------ Material for this exercise ------
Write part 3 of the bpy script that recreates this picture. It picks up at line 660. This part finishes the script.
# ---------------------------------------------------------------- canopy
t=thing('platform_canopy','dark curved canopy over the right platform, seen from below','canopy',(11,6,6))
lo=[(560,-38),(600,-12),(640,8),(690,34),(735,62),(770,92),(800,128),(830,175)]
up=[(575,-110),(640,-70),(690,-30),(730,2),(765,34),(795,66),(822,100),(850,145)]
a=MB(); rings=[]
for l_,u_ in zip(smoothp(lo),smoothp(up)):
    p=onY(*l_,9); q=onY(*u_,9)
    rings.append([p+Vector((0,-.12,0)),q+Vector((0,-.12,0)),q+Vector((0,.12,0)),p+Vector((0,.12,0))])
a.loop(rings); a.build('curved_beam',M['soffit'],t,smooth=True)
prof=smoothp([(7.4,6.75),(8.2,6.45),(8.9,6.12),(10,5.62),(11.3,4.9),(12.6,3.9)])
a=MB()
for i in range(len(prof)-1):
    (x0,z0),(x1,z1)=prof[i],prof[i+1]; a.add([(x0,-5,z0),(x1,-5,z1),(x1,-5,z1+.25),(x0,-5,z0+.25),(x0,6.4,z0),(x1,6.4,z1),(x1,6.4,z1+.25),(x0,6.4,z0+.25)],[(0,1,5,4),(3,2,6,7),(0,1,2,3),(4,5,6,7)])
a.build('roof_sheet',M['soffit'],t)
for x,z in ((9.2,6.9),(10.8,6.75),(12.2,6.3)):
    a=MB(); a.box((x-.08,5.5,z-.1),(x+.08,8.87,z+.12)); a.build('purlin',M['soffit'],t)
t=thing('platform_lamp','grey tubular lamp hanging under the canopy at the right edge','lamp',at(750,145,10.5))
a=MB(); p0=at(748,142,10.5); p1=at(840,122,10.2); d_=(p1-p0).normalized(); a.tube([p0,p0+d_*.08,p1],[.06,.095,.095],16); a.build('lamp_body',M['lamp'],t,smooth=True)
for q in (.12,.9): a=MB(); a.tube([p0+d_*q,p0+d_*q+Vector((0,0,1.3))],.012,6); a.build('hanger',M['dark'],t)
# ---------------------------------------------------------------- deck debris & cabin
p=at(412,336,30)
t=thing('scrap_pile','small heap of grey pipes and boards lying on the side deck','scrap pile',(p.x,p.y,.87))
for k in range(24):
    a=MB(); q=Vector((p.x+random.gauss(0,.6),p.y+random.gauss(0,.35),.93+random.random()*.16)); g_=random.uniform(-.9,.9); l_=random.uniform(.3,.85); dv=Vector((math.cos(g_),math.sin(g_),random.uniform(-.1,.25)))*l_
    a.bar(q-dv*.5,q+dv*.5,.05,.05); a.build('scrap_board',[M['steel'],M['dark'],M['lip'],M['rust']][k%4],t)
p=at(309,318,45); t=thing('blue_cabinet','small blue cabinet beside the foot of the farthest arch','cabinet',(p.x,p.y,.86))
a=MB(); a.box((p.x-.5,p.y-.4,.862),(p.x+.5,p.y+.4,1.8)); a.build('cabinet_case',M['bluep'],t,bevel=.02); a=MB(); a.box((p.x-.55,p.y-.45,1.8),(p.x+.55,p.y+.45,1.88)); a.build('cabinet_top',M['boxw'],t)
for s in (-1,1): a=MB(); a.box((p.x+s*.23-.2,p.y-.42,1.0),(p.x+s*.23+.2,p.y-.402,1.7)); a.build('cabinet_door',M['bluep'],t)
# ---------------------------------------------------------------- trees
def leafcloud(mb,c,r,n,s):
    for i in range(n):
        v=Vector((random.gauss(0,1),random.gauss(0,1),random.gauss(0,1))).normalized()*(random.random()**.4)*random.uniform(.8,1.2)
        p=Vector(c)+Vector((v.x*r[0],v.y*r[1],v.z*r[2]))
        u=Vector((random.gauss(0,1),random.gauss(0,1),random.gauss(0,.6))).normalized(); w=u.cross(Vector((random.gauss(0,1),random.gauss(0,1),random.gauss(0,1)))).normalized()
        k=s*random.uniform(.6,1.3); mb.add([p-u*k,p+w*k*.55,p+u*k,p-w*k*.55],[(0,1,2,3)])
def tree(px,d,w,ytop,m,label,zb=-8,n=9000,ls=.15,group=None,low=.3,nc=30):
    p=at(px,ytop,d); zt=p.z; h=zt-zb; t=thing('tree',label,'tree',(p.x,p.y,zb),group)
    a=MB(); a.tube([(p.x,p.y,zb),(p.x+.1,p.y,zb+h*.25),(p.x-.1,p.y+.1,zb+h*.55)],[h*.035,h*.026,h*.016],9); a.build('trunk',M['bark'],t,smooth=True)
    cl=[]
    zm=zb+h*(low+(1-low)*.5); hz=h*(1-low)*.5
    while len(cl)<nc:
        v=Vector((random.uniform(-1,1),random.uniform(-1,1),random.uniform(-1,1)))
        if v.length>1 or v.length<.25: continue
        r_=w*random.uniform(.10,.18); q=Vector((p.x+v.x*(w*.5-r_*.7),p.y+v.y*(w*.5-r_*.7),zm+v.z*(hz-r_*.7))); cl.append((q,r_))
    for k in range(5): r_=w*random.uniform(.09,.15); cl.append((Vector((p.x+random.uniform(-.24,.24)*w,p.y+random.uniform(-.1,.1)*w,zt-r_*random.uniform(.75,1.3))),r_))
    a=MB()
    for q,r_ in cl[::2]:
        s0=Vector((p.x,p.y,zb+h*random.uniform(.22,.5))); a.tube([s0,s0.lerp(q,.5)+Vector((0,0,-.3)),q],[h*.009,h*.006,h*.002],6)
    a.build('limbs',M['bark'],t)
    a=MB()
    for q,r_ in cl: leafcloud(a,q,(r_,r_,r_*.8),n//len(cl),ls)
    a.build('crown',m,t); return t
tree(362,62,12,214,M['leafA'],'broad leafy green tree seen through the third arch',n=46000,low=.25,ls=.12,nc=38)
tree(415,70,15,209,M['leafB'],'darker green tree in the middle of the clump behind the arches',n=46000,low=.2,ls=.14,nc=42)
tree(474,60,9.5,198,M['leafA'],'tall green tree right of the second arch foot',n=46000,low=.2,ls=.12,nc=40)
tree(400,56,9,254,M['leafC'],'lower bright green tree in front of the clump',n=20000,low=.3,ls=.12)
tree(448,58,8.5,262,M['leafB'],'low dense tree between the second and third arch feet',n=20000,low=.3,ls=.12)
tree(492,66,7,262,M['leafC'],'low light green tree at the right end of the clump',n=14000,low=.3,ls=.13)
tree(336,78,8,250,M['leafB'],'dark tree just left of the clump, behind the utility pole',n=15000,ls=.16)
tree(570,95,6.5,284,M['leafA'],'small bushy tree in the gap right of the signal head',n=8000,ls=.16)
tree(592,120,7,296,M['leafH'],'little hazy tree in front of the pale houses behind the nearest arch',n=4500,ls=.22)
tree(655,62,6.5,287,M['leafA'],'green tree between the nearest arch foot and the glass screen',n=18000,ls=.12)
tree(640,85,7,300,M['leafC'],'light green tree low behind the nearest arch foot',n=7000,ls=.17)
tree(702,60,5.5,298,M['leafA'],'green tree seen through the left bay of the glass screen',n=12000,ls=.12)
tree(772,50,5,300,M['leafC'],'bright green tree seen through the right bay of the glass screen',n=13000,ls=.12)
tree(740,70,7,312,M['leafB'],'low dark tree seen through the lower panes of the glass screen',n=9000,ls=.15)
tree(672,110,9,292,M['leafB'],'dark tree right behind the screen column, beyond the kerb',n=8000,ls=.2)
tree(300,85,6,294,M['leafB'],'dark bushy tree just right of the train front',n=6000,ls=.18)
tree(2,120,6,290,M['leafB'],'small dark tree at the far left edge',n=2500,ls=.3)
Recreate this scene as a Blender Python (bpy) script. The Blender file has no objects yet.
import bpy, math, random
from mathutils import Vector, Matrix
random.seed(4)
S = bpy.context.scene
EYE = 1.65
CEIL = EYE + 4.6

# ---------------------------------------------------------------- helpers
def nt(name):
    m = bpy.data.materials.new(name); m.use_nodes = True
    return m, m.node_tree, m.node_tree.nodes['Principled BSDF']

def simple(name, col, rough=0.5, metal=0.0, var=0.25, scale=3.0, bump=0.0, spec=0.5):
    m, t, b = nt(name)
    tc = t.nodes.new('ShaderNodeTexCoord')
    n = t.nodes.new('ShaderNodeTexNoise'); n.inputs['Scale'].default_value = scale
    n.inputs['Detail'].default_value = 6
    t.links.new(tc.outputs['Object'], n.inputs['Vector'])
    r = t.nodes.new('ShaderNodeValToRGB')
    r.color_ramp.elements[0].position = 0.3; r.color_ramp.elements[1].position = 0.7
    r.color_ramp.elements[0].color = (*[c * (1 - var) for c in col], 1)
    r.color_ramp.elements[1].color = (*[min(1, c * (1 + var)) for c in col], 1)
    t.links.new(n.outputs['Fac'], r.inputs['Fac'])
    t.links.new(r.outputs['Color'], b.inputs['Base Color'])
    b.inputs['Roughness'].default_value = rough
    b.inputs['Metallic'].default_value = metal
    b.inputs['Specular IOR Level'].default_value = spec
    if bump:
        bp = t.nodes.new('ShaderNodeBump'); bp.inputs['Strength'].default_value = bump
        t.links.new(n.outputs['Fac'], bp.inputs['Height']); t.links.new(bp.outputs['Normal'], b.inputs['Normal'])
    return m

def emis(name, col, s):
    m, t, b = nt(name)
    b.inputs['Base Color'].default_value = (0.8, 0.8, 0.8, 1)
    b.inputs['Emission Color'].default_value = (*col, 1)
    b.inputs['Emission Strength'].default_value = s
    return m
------
Problem to solve –
All lines above from the one containing "tree(592,120,7,296,M['leafH'],'little hazy tree" to the one containing "return m, m.node_tree, m.node_tree.nodes['Principled" must be repeated exactly, both lines included, and no others.

Written solution –
tree(592,120,7,296,M['leafH'],'little hazy tree in front of the pale houses behind the nearest arch',n=4500,ls=.22)
tree(655,62,6.5,287,M['leafA'],'green tree between the nearest arch foot and the glass screen',n=18000,ls=.12)
tree(640,85,7,300,M['leafC'],'light green tree low behind the nearest arch foot',n=7000,ls=.17)
tree(702,60,5.5,298,M['leafA'],'green tree seen through the left bay of the glass screen',n=12000,ls=.12)
tree(772,50,5,300,M['leafC'],'bright green tree seen through the right bay of the glass screen',n=13000,ls=.12)
tree(740,70,7,312,M['leafB'],'low dark tree seen through the lower panes of the glass screen',n=9000,ls=.15)
tree(672,110,9,292,M['leafB'],'dark tree right behind the screen column, beyond the kerb',n=8000,ls=.2)
tree(300,85,6,294,M['leafB'],'dark bushy tree just right of the train front',n=6000,ls=.18)
tree(2,120,6,290,M['leafB'],'small dark tree at the far left edge',n=2500,ls=.3)
Recreate this scene as a Blender Python (bpy) script. The Blender file has no objects yet.
import bpy, math, random
from mathutils import Vector, Matrix
random.seed(4)
S = bpy.context.scene
EYE = 1.65
CEIL = EYE + 4.6

# ---------------------------------------------------------------- helpers
def nt(name):
    m = bpy.data.materials.new(name); m.use_nodes = True
    return m, m.node_tree, m.node_tree.nodes['Principled BSDF']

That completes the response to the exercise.